* **Set exercise**: Return each line holding the string "Write".

[begin Raw records]

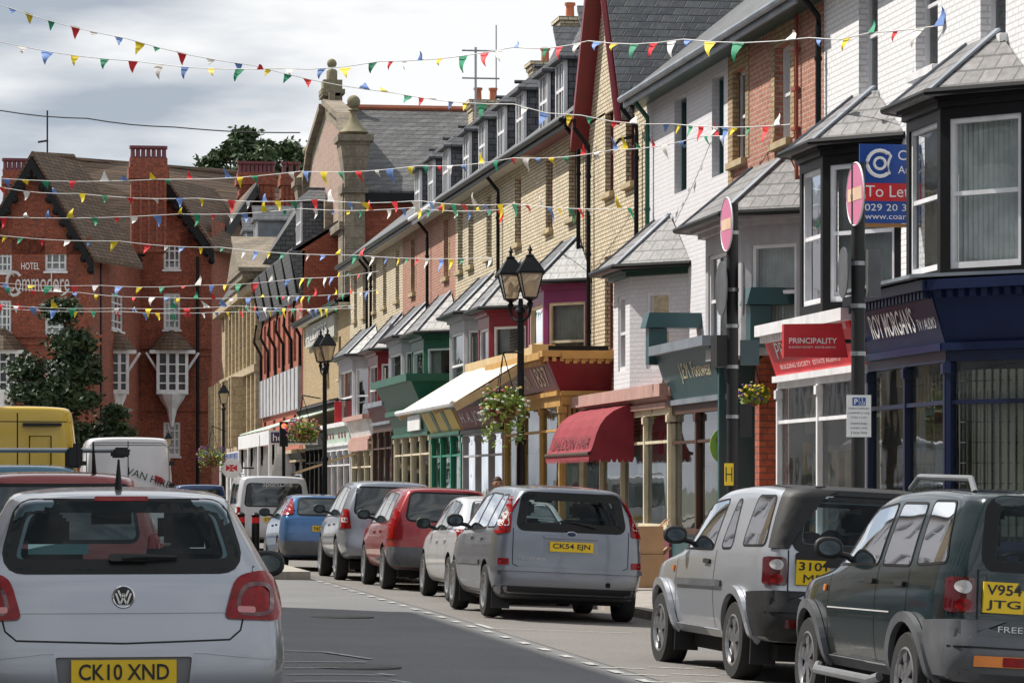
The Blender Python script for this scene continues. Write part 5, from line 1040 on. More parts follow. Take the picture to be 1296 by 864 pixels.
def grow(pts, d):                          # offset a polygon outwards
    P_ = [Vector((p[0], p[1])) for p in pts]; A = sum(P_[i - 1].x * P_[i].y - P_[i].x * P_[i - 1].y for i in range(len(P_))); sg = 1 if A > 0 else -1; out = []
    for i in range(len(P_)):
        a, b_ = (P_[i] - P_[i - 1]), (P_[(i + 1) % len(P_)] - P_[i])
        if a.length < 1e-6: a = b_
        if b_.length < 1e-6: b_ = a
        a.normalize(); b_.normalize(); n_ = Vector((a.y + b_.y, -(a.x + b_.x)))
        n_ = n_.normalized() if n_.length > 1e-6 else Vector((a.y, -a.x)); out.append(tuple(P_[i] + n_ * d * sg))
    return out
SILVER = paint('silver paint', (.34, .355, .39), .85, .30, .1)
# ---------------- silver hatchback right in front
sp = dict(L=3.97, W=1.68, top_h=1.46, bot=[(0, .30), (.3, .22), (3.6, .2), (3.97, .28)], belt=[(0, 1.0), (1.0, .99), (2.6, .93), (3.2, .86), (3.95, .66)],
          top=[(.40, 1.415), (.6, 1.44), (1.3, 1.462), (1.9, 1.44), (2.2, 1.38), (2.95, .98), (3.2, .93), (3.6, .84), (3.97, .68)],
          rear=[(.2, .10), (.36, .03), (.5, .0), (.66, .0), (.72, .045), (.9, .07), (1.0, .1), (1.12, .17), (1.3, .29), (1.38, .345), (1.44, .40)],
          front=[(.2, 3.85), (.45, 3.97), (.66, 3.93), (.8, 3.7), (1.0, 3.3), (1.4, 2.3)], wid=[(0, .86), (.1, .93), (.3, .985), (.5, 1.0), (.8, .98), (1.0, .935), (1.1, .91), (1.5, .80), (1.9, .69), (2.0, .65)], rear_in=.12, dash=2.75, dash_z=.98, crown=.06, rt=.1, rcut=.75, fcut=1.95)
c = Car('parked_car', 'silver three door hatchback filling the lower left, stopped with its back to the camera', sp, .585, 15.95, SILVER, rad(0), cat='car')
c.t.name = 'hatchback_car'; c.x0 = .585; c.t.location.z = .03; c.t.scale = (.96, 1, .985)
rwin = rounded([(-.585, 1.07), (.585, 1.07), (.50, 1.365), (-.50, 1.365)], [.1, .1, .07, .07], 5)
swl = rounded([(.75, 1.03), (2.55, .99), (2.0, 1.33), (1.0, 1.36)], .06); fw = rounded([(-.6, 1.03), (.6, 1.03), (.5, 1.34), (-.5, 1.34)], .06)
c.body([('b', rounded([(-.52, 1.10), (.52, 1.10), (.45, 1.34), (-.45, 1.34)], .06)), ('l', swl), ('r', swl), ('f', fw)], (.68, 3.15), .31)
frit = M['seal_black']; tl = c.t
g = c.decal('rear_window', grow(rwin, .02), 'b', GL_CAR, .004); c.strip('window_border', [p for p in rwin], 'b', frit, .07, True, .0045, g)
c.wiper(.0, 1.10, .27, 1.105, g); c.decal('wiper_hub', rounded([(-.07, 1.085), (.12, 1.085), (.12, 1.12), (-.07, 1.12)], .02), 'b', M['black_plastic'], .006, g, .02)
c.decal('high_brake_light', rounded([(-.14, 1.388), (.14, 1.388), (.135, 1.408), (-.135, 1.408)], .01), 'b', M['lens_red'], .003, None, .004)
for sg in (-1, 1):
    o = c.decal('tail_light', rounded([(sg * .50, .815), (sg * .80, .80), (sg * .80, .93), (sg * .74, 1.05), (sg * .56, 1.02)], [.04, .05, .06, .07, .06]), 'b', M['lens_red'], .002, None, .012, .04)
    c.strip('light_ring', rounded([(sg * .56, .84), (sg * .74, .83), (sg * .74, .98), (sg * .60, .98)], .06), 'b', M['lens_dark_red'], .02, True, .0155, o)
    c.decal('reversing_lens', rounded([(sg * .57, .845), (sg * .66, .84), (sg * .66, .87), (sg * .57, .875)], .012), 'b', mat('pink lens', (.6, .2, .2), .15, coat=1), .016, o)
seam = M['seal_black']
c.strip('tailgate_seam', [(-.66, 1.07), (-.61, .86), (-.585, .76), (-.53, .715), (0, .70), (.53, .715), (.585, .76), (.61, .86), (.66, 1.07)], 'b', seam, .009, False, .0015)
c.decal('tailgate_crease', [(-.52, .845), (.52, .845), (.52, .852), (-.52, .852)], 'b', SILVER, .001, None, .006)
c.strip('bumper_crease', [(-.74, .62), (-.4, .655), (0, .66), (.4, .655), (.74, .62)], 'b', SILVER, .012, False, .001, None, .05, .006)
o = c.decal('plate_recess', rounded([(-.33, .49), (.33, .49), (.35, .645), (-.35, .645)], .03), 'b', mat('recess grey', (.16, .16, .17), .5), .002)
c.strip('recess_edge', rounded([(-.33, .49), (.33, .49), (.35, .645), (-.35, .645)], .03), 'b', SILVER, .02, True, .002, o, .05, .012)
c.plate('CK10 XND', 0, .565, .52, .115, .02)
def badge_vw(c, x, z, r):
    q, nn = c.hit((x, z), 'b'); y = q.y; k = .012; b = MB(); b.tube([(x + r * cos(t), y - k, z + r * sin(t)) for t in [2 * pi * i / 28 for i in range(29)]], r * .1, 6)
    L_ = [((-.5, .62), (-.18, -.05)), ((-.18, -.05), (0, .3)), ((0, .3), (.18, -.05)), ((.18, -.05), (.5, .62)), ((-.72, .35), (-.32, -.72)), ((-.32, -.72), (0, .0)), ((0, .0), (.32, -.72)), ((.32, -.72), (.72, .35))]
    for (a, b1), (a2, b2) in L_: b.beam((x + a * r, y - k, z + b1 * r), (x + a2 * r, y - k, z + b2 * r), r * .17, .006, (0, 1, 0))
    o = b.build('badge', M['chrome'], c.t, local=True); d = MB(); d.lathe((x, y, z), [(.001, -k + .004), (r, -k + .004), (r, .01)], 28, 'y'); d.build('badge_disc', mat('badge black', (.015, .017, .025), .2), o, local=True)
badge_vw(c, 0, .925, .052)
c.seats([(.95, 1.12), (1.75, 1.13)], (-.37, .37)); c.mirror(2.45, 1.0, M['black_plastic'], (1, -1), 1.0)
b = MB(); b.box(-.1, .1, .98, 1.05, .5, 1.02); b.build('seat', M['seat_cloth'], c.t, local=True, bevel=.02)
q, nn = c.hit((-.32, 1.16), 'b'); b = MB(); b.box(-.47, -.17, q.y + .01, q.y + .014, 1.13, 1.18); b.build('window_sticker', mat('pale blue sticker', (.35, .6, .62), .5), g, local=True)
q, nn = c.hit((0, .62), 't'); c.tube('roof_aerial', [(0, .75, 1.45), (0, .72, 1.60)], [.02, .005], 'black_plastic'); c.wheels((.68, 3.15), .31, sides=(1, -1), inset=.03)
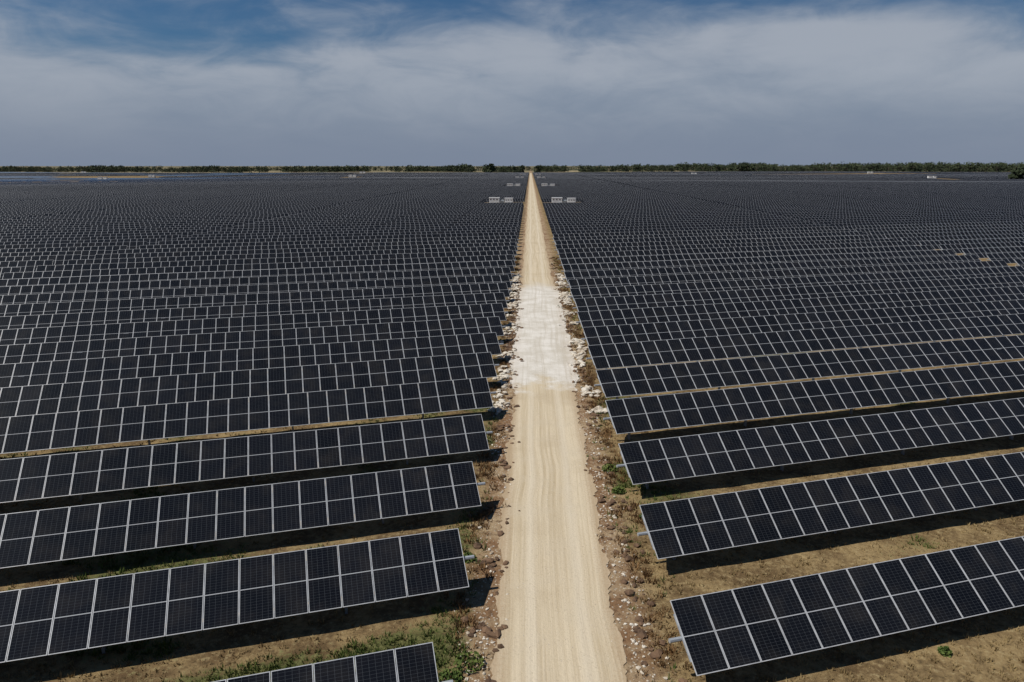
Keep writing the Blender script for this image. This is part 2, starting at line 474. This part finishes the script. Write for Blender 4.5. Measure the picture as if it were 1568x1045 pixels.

[end Raw records]

* **Result of this exercise**:
The Blender Python script for this scene continues. Write part 5, from line 1040 on. More parts follow. Take the picture to be 1296 by 864 pixels.
Keep writing the Blender script for this image. This is part 2, starting at line 474. This part finishes the script. Write for Blender 4.5. Measure the picture as if it were 1568x1045 pixels.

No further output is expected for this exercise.